— Dataset records —
-- START --

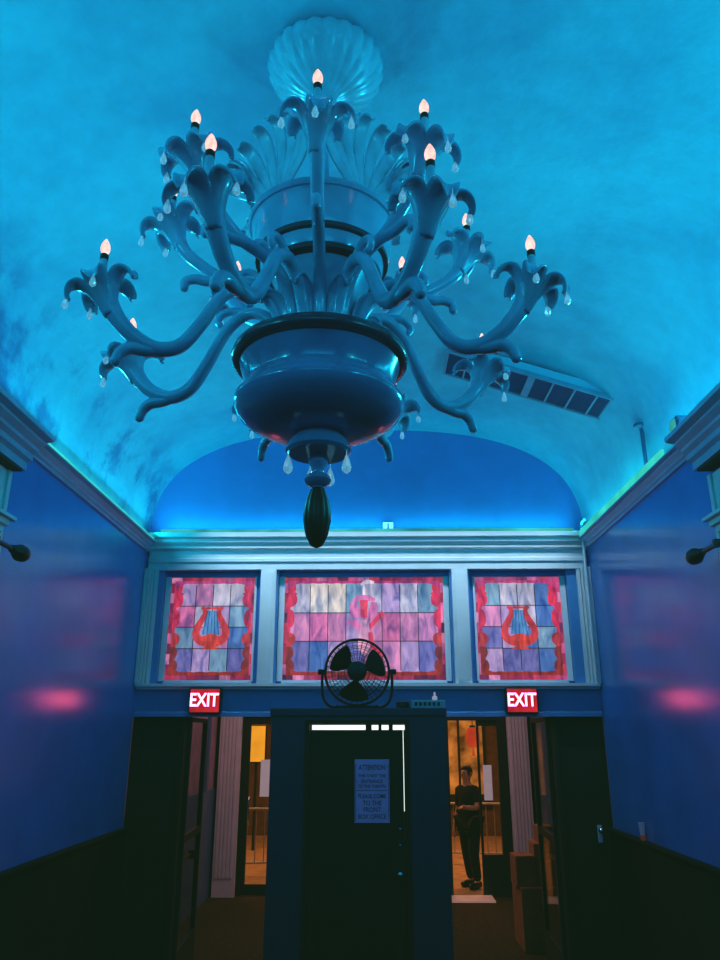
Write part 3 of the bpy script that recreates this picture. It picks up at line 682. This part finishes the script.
t = thing('drop_pipe', 'dark vertical pipe dropping from the vault onto the right cornice', 'pipe', (2.056,5.30,ZR1))
obj('pipe', B().tube([(0,0,0),(0,0,.42)], .015, 12), M['pipe'], t, smooth=40)
obj('flange', B().lathe([(0,.385),(.025,.385),(.055,.40),(.055,.42),(0,.42)], 20), M['pipe'], t, smooth=40)
t = thing('conduit', 'thin pale conduit with an elbow running down the back corner', 'pipe', (2.045,YB-.115,2.70))
obj('pipe', B().tube(cat_rom([(0,0,0),(0,0,.7),(0,0,1.36),(0,-.01,1.43),(-.01,-.06,1.46),(-.01,-.16,1.465)], 5), .014, 10), M['trim'], t, smooth=40)
obj('elbow', B().ball((0,-.015,1.44), .026, 12), M['pipe'], t, smooth=True)
t = thing('flood_lamp', 'little box lamp perched on the right cornice block', 'lamp', (1.93,4.36,3.98))
obj('body', B().box(-.04,.04,-.06,.06,.02,.11,.01), M['pipe'], t)
obj('bracket', B().box(-.012,.012,-.03,.03,.0,.022), M['pipe'], t)
obj('lens', B().box(-.046,-.04,-.045,.045,.035,.095,.002), M['led_back'], t)

# led strips lying in the coves
tag(obj('led_strip', B().prism([(XR-.064,ZR1),(XR-.089,ZR1),(XR-.089,ZR1+.06),(XR-.064,ZR1+.066)], 'y', 4.90, YB-.14), M['led']), 'bright turquoise LED light strip along the right cornice', 'light strip')
tag(obj('led_strip', B().prism([(XL+.04,ZL1),(XL+.085,ZL1),(XL+.085,ZL1+.022),(XL+.04,ZL1+.026)], 'y', 4.32, YB-.14), M['led']), 'thin turquoise LED light strip along the left cornice', 'light strip')
tag(obj('led_strip', B().prism([(YB-.06,4.09),(YB-.10,4.09),(YB-.10,4.128),(YB-.06,4.132)], 'x', XL+.13, XR-.13), M['led_back']), 'faint turquoise LED light strip on top of the back cornice', 'light strip')

# curtain rods and the pale door surrounds on each side wall
def rod(sgn, lab, yend, zr):
    x = XL+.15 if sgn < 0 else XR-.15
    t = thing('curtain_rod', lab, 'curtain rod', (x, yend, zr))
    obj('rod', B().tube([(0,-.20,0),(0,-1.9,0)], .014, 10), M['blackmetal'], t, smooth=40)
    f = B().lathe([(.015,-.22),(.024,-.205),(.016,-.19),(.016,-.17),(.036,-.15),(.050,-.105),(.046,-.065),(.03,-.03),(.012,-.005),(0,0)], 20)
    bmesh.ops.transform(f.bm, matrix=Matrix.Rotation(-PI/2,4,'X'), verts=f.bm.verts)
    obj('finial', f, M['bronze'], t, smooth=True)
    s_ = 1 if sgn < 0 else -1
    obj('bracket', B().tube([(0,-.42,0),(-s_*.12,-.42,0)], .012, 8).lathe([(.03,-.02),(.03,.02)],12,c=(0,-.42)), M['blackmetal'], t)
    return t
rod(-1, 'black curtain rod with bulb finial on the left wall', 4.35, 3.215); rod(1, 'black curtain rod with bulb finial on the right wall', 4.56, 3.23)
for sgn, i in ((-1,18),(1,19)):
    x = (lambda o: XL+o) if sgn < 0 else (lambda o: XR-o)
    yb = 4.22 if sgn < 0 else 4.37; zd = .085 if sgn < 0 else .065
    b = B()
    def bb(o0,o1,y0,y1,z0,z1): xa, xb = x(o0), x(o1); b.box(min(xa,xb),max(xa,xb),y0,y1,z0,z1)
    bb(0,.045,yb-.04,yb,1.46,3.71); bb(0,.03,yb-.9,yb-.04,1.46,3.71)
    bb(0,.10,yb-.9,yb-.05,3.44-zd,3.475-zd); bb(0,.075,yb-.9,yb-.065,3.40-zd,3.44-zd); bb(0,.13,yb-.9,yb-.03,3.475-zd,3.495-zd)
    struct('trim_%d' % i, b, M['trim'])

# things on the right chair rail
t = thing('plastic_cup', 'clear plastic cup with red drink standing on the right chair rail', 'cup', (XR-.030,6.36,ZW))
obj('cup_body', B().lathe([(.016,0),(.017,.03),(.025,.125),(.0245,.125),(.0235,.12),(.016,.03),(.0155,.004),(0,.004)], 20), mat('cup_plastic', (.35,.4,.55), .3, vary=.1, emit=(.3,.3,.5), estr=.05), t, smooth=40)
obj('drink', B().lathe([(.0175,.002),(.0195,.036),(.0,.036)], 20), mat('red_drink', (.4,.06,.03), .3, emit=(.5,.06,.02), estr=.10), t, smooth=40)

# ------------------------------------------------------------------ doors in the back wall
def inner_doors(sgn, i):
    # fixed black leaf against the side wall, open leaf swung out into the vestibule
    xw = XL if sgn < 0 else XR
    xh = -1.735 if sgn < 0 else 1.655
    f = struct('door_%d' % i, B().box(min(xw,xh),max(xw,xh),YB+.02,YB+.07,0,ZL), M['black'])
    obj('door_stile', B().box(xh-.02,xh+.02,YB-.01,YB+.10,0,ZL), M['black'], f)
    leaf = bpy.data.objects.new('swing_leaf', None)
    d = struct('door_%d' % (i+1), B().box(-.045,0,-.022,.022,.02,2.375).box(-.95,-.90,-.022,.022,.02,2.375).box(-.90,-.045,-.022,.022,2.335,2.375).box(-.90,-.045,-.022,.022,.02,.45).box(-.90,-.045,-.022,.022,1.30,1.36), M['frame'])
    obj('door_pane', B().box(-.90,-.045,-.004,.004,.45,1.30).box(-.90,-.045,-.004,.004,1.36,2.335), M['pane'], d)
    ps = B().tube([(-.88,sgn*.07,1.10),(-.06,sgn*.07,1.10)], .018, 10)
    pb = obj('push_bar', ps, M['cardboard'], d)
    obj('bar_mount', B().box(-.89,-.85,min(0,sgn*.08),max(0,sgn*.08),1.06,1.14,.004), M['frame'], pb); obj('bar_mount', B().box(-.10,-.05,min(0,sgn*.08),max(0,sgn*.08),1.06,1.14,.004), M['frame'], pb)
    d.location = (xh+(-.03 if sgn > 0 else .03), YB+.13, 0)
    d.rotation_euler = (0,0,math.radians(-90-(3*sgn)))
inner_doors(-1, 1); inner_doors(1, 3)
t = thing('night_latch', 'small chrome knob on the edge of the right black door', 'knob', (1.98,YB+.02,1.43))
k = B(); k.tube([(0,0,0),(0,-.04,0)], .01, 8); k.ball((0,-.05,0), .024, 12); obj('knob', k, M['chrome'], t, smooth=True)
obj('rose_plate', B().box(-.02,.02,-.006,0,-.1,.04,.004), M['greymetal'], t)

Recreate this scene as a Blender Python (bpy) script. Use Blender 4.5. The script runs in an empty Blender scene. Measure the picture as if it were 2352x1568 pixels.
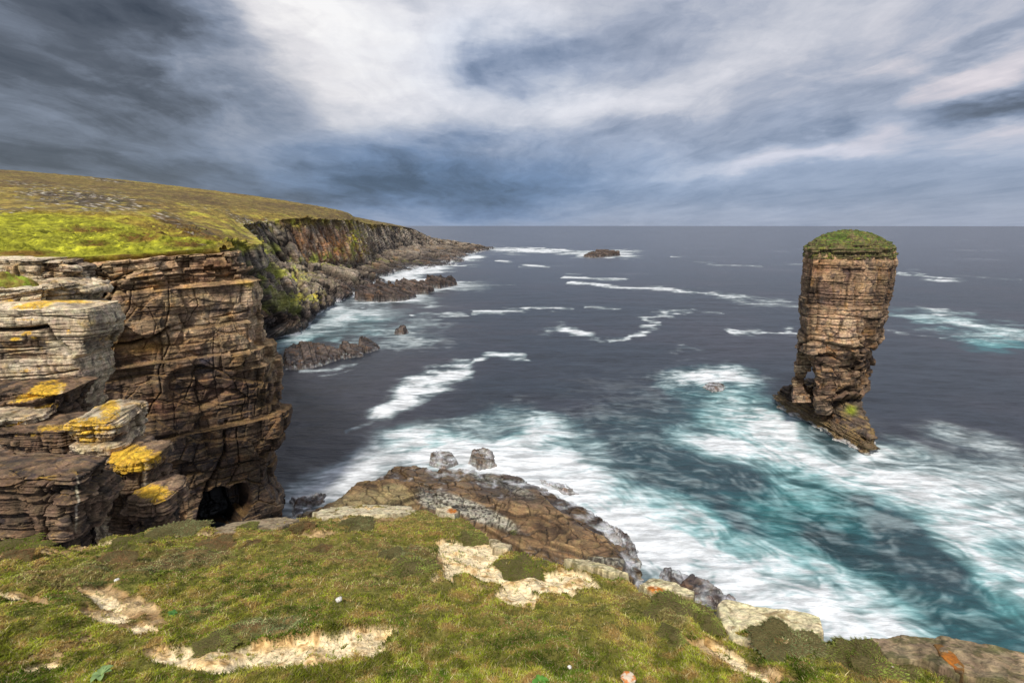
import bpy, math, time
import numpy as np
T0 = time.time()
R = math.radians
SC = bpy.context.scene
COL = SC.collection
rng = np.random.default_rng(11)

# ------------------------------------------------------------------ camera maths (survey of the photograph)
FP, CAMH = 1176.0, 37.0
PITCH = math.atan(267 / 1176)
CP, SP = math.cos(PITCH), math.sin(PITCH)
def ray(px, py):
    u = (np.asarray(px, float) - 1176) / FP; v = (784 - np.asarray(py, float)) / FP
    return u, CP + v * SP, -SP + v * CP
def at(px, py, Y):
    a, b, c = ray(px, py); t = Y / b
    return np.stack([a * t, b * t, CAMH + c * t], -1)
def sea_at(px, py, z=0.0):
    a, b, c = ray(px, py); t = (z - CAMH) / c
    return np.stack([a * t, b * t, CAMH + c * t], -1)
def project(P):
    f = P[..., 1] * CP - (P[..., 2] - CAMH) * SP
    up = P[..., 1] * SP + (P[..., 2] - CAMH) * CP
    f = np.where(f < 0.3, 0.3, f)
    return 1176 + FP * P[..., 0] / f, 784 - FP * up / f

# ------------------------------------------------------------------ noise
def h32(*ks):
    h = np.uint32(2166136261)
    for k in ks:
        k = np.asarray(k).astype(np.int64).astype(np.uint32) if not np.isscalar(k) else np.uint32(int(k) & 0xffffffff)
        h = (h ^ k) * np.uint32(16777619)
        h = h ^ (h >> np.uint32(15)); h = h * np.uint32(2246822519); h = h ^ (h >> np.uint32(13))
    return h
def hf(*ks): return h32(*ks).astype(np.float32) / np.float32(4294967295.0)
_g = rng.normal(size=(256, 3)).astype(np.float32); _g /= np.linalg.norm(_g, axis=1)[:, None]
_a = rng.uniform(0, 2 * math.pi, 256).astype(np.float32); _g2 = np.stack([np.cos(_a), np.sin(_a)], 1)
def perlin3(x, y, z, seed=0):
    x = np.asarray(x, np.float32); y = np.asarray(y, np.float32); z = np.asarray(z, np.float32)
    X, Y, Z = np.floor(x), np.floor(y), np.floor(z)
    fx, fy, fz = x - X, y - Y, z - Z
    X = X.astype(np.int32); Y = Y.astype(np.int32); Z = Z.astype(np.int32)
    w = [f * f * f * (f * (f * 6 - 15) + 10) for f in (fx, fy, fz)]
    out = np.zeros(x.shape, np.float32)
    for i in (0, 1):
        for j in (0, 1):
            for k in (0, 1):
                g = _g[(h32(X + i, Y + j, Z + k, seed) & np.uint32(255))]
                d = g[..., 0] * (fx - i) + g[..., 1] * (fy - j) + g[..., 2] * (fz - k)
                out += d * (w[0] if i else 1 - w[0]) * (w[1] if j else 1 - w[1]) * (w[2] if k else 1 - w[2])
    return out * 1.6
def perlin2(x, y, seed=0):
    x = np.asarray(x, np.float32); y = np.asarray(y, np.float32)
    X, Y = np.floor(x), np.floor(y); fx, fy = x - X, y - Y
    X = X.astype(np.int32); Y = Y.astype(np.int32)
    wx, wy = [f * f * f * (f * (f * 6 - 15) + 10) for f in (fx, fy)]
    out = np.zeros(x.shape, np.float32)
    for i in (0, 1):
        for j in (0, 1):
            g = _g2[(h32(X + i, Y + j, seed) & np.uint32(255))]
            out += (g[..., 0] * (fx - i) + g[..., 1] * (fy - j)) * (wx if i else 1 - wx) * (wy if j else 1 - wy)
    return out * 1.5
def fbm3(P, s, o=4, seed=0, gain=.5, sz=None):
    t = 0; a = 1.0; sz = s if sz is None else sz; n = 0
    for k in range(o):
        t = t + a * perlin3(P[..., 0] * s, P[..., 1] * s, P[..., 2] * sz, seed + k * 7); n += a
        s *= 2.03; sz *= 2.03; a *= gain
    return t / n
def fbm2(x, y, s, o=4, seed=0, gain=.5):
    t = 0; a = 1.0; n = 0
    for k in range(o):
        t = t + a * perlin2(x * s, y * s, seed + k * 7); n += a
        s *= 2.03; a *= gain
    return t / n
def worley2(x, y, k, seed=0):
    x = np.asarray(x, np.float32); y = np.asarray(y, np.float32)
    X = np.floor(x).astype(np.int32); Y = np.floor(y).astype(np.int32)
    f1 = np.full(x.shape, 9., np.float32); f2 = f1.copy(); cid = np.zeros(x.shape, np.float32)
    for i in (-1, 0, 1):
        for j in (-1, 0, 1):
            h = h32(X + i, Y + j, k, seed)
            cx = X + i + .1 + .8 * (h & np.uint32(65535)).astype(np.float32) / 65535
            cy = Y + j + .1 + .8 * (h >> np.uint32(16)).astype(np.float32) / 65535
            d = np.hypot(cx - x, cy - y)
            c = hf(X + i, Y + j, k, seed + 5)
            m = d < f1
            f2 = np.where(m, f1, np.minimum(f2, d)); cid = np.where(m, c, cid); f1 = np.where(m, d, f1)
    return f1, f2 - f1, cid
def worley3(x, y, z, seed=0):
    x = np.asarray(x, np.float32); y = np.asarray(y, np.float32); z = np.asarray(z, np.float32)
    X = np.floor(x).astype(np.int32); Y = np.floor(y).astype(np.int32); Z = np.floor(z).astype(np.int32)
    f1 = np.full(x.shape, 9., np.float32); f2 = f1.copy(); cid = np.zeros(x.shape, np.float32)
    for i in (-1, 0, 1):
        for j in (-1, 0, 1):
            for k in (-1, 0, 1):
                h = h32(X + i, Y + j, Z + k, seed)
                cx = X + i + (h & np.uint32(1023)).astype(np.float32) / 1023
                cy = Y + j + ((h >> np.uint32(10)) & np.uint32(1023)).astype(np.float32) / 1023
                cz = Z + k + ((h >> np.uint32(20)) & np.uint32(1023)).astype(np.float32) / 1023
                d = np.sqrt((cx - x) ** 2 + (cy - y) ** 2 + (cz - z) ** 2)
                c = hf(X + i, Y + j, Z + k, seed + 5)
                m = d < f1
                f2 = np.where(m, f1, np.minimum(f2, d)); cid = np.where(m, c, cid); f1 = np.where(m, d, f1)
    return f1, f2 - f1, cid
def sm(a, b, x):
    t = np.clip((x - a) / (b - a), 0, 1); return t * t * (3 - 2 * t)
def lerp(a, b, t): return a + (b - a) * t
def mixc(a, b, t): return a + (np.asarray(b, np.float32) - a) * np.asarray(t)[..., None]
_lay = {}
def layers(b, T, seed):
    key = (round(T, 3), seed)
    if key not in _lay:
        r = np.random.default_rng(seed * 77 + 3)
        _lay[key] = -120 + np.cumsum(T * (.35 + r.gamma(1.6, .42, int(420 / T) + 20)))
    B = _lay[key]
    k = np.clip(np.searchsorted(B, b), 1, len(B) - 1)
    fr = (b - B[k - 1]) / (B[k] - B[k - 1])
    return k.astype(np.int32), fr.astype(np.float32), (B[k] - B[k - 1]).astype(np.float32)

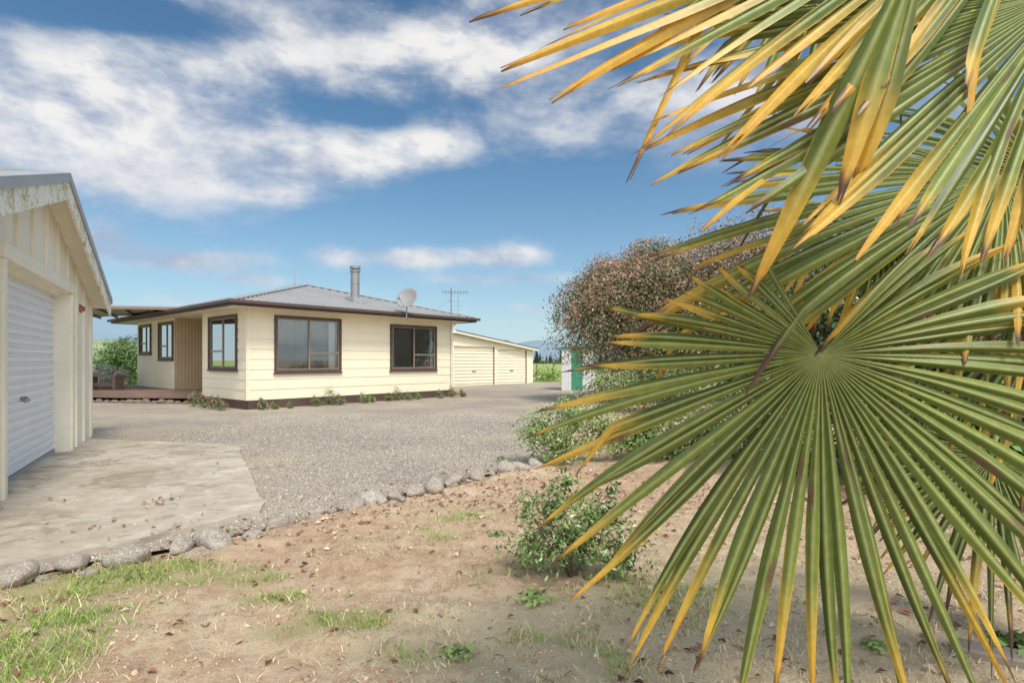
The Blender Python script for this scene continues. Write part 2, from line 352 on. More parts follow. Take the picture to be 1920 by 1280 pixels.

-- END --

— Required task —
Leave out the pictures and repeat exactly the lines from the start of the material through the line that contains "back cornice', 'light strip')", both included.

— The result —
Write part 3 of the bpy script that recreates this picture. It picks up at line 682. This part finishes the script.
t = thing('drop_pipe', 'dark vertical pipe dropping from the vault onto the right cornice', 'pipe', (2.056,5.30,ZR1))
obj('pipe', B().tube([(0,0,0),(0,0,.42)], .015, 12), M['pipe'], t, smooth=40)
obj('flange', B().lathe([(0,.385),(.025,.385),(.055,.40),(.055,.42),(0,.42)], 20), M['pipe'], t, smooth=40)
t = thing('conduit', 'thin pale conduit with an elbow running down the back corner', 'pipe', (2.045,YB-.115,2.70))
obj('pipe', B().tube(cat_rom([(0,0,0),(0,0,.7),(0,0,1.36),(0,-.01,1.43),(-.01,-.06,1.46),(-.01,-.16,1.465)], 5), .014, 10), M['trim'], t, smooth=40)
obj('elbow', B().ball((0,-.015,1.44), .026, 12), M['pipe'], t, smooth=True)
t = thing('flood_lamp', 'little box lamp perched on the right cornice block', 'lamp', (1.93,4.36,3.98))
obj('body', B().box(-.04,.04,-.06,.06,.02,.11,.01), M['pipe'], t)
obj('bracket', B().box(-.012,.012,-.03,.03,.0,.022), M['pipe'], t)
obj('lens', B().box(-.046,-.04,-.045,.045,.035,.095,.002), M['led_back'], t)

# led strips lying in the coves
tag(obj('led_strip', B().prism([(XR-.064,ZR1),(XR-.089,ZR1),(XR-.089,ZR1+.06),(XR-.064,ZR1+.066)], 'y', 4.90, YB-.14), M['led']), 'bright turquoise LED light strip along the right cornice', 'light strip')
tag(obj('led_strip', B().prism([(XL+.04,ZL1),(XL+.085,ZL1),(XL+.085,ZL1+.022),(XL+.04,ZL1+.026)], 'y', 4.32, YB-.14), M['led']), 'thin turquoise LED light strip along the left cornice', 'light strip')
tag(obj('led_strip', B().prism([(YB-.06,4.09),(YB-.10,4.09),(YB-.10,4.128),(YB-.06,4.132)], 'x', XL+.13, XR-.13), M['led_back']), 'faint turquoise LED light strip on top of the back cornice', 'light strip')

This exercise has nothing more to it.